■ **BRIEF**:
Lines holding the string "image" are the ones to copy from this listing.

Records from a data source
▽

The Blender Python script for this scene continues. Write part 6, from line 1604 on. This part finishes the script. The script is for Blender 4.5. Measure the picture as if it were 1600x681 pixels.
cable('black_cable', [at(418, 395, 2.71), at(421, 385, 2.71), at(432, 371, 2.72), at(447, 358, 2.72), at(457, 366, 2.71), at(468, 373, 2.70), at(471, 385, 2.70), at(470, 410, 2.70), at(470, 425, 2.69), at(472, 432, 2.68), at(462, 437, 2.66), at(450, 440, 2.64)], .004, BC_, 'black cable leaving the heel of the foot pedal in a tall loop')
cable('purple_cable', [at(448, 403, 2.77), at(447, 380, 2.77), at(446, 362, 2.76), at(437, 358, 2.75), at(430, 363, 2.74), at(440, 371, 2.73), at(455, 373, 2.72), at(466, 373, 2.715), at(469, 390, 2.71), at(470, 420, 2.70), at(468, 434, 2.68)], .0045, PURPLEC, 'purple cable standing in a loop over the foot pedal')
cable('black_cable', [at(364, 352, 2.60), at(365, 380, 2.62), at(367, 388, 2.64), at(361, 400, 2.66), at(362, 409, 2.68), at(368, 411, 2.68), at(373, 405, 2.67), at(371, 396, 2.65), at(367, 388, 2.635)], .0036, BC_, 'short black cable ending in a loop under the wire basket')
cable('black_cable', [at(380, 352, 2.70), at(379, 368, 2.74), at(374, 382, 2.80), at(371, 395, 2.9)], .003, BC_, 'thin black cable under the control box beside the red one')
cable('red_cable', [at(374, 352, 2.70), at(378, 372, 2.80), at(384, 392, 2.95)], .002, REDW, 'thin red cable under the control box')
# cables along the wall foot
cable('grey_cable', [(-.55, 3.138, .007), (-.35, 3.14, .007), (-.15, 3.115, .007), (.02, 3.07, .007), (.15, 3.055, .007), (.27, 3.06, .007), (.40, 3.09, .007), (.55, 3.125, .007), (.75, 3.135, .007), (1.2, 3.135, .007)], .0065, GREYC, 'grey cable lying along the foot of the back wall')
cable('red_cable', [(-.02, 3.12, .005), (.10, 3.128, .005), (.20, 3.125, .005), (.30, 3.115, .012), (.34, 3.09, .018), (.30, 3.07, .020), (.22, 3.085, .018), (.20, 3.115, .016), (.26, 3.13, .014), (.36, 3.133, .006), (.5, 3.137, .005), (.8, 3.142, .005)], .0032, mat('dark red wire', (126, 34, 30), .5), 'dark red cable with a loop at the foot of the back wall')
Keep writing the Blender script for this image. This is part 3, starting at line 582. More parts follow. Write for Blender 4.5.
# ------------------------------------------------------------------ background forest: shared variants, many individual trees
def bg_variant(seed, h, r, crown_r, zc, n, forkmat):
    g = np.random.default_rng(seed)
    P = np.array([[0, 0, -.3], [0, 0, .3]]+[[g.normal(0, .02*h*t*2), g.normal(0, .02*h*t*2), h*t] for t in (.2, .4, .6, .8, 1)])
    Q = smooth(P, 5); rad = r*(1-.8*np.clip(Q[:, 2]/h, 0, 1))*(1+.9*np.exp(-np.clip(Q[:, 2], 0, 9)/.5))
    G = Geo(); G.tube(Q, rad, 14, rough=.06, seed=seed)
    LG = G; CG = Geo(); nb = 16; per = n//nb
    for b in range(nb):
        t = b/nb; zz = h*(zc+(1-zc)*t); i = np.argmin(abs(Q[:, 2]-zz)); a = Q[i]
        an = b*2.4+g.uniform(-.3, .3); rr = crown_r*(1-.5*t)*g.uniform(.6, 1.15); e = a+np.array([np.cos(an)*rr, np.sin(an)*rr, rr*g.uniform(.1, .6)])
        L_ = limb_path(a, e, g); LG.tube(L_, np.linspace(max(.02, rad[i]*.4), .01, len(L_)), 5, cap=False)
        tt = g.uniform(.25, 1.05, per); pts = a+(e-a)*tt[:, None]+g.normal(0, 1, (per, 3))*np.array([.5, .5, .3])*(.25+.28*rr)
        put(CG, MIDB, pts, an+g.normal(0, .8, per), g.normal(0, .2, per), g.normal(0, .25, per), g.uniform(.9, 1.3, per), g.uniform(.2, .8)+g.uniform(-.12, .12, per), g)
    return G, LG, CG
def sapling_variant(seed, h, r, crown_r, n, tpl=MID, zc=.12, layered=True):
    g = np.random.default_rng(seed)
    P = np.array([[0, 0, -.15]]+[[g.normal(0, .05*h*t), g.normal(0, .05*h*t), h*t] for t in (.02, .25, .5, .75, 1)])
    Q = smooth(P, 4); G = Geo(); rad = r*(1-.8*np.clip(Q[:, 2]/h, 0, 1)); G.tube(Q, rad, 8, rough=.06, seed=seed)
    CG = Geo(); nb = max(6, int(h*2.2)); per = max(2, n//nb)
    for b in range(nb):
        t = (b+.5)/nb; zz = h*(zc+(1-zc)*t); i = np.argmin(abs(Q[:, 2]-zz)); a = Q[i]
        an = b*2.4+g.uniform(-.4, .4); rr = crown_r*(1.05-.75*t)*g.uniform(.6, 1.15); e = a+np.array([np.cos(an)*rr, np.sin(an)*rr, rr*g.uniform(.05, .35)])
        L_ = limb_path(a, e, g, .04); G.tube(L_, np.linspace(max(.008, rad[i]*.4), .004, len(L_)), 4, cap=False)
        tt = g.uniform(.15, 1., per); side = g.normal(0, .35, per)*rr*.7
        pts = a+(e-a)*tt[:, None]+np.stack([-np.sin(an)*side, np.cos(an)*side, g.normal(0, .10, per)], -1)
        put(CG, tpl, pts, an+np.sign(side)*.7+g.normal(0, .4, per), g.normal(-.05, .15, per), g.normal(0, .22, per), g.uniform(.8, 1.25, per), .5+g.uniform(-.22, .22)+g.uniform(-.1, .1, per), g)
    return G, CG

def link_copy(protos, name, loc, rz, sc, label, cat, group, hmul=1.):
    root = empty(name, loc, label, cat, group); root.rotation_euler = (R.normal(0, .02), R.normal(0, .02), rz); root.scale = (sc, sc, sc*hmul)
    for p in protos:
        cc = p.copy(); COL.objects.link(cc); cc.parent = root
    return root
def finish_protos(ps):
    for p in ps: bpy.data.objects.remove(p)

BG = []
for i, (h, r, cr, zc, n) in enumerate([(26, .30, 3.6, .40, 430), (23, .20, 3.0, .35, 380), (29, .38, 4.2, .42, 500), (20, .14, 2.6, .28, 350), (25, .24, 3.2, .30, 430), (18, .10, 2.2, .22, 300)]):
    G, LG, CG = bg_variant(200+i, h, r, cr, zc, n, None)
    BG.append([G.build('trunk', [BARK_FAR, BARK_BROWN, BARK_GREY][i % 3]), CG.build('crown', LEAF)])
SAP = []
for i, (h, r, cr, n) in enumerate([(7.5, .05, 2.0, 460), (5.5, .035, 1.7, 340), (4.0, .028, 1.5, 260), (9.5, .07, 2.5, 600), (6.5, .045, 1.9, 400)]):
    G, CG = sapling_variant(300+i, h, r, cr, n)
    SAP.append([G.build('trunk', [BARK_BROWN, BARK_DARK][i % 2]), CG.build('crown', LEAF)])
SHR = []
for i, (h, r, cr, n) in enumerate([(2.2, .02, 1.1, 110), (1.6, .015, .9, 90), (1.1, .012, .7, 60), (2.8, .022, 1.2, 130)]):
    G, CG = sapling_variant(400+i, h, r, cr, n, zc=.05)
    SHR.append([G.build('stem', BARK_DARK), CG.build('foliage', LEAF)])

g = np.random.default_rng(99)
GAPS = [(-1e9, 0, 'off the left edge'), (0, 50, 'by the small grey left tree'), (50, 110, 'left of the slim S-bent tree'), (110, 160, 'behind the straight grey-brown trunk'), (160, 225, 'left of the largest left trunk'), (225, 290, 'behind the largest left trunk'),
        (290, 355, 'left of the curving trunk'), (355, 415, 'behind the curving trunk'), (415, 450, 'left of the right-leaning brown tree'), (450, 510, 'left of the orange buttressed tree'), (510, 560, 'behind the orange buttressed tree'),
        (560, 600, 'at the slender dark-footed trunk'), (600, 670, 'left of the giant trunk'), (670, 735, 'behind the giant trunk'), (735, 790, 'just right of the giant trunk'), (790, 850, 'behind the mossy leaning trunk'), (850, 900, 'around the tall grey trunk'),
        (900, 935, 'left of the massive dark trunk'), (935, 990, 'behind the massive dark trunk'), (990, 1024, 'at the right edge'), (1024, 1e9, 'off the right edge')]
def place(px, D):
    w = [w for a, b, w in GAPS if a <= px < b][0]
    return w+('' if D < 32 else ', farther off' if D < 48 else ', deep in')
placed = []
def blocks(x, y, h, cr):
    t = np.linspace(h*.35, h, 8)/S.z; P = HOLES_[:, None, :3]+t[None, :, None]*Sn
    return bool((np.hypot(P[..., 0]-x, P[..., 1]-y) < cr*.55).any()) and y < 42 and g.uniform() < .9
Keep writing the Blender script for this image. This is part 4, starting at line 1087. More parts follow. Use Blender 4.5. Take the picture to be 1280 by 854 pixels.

△

■ **SOLUTION BELOW**:
Keep writing the Blender script for this image. This is part 3, starting at line 582. More parts follow. Write for Blender 4.5.
Keep writing the Blender script for this image. This is part 4, starting at line 1087. More parts follow. Use Blender 4.5. Take the picture to be 1280 by 854 pixels.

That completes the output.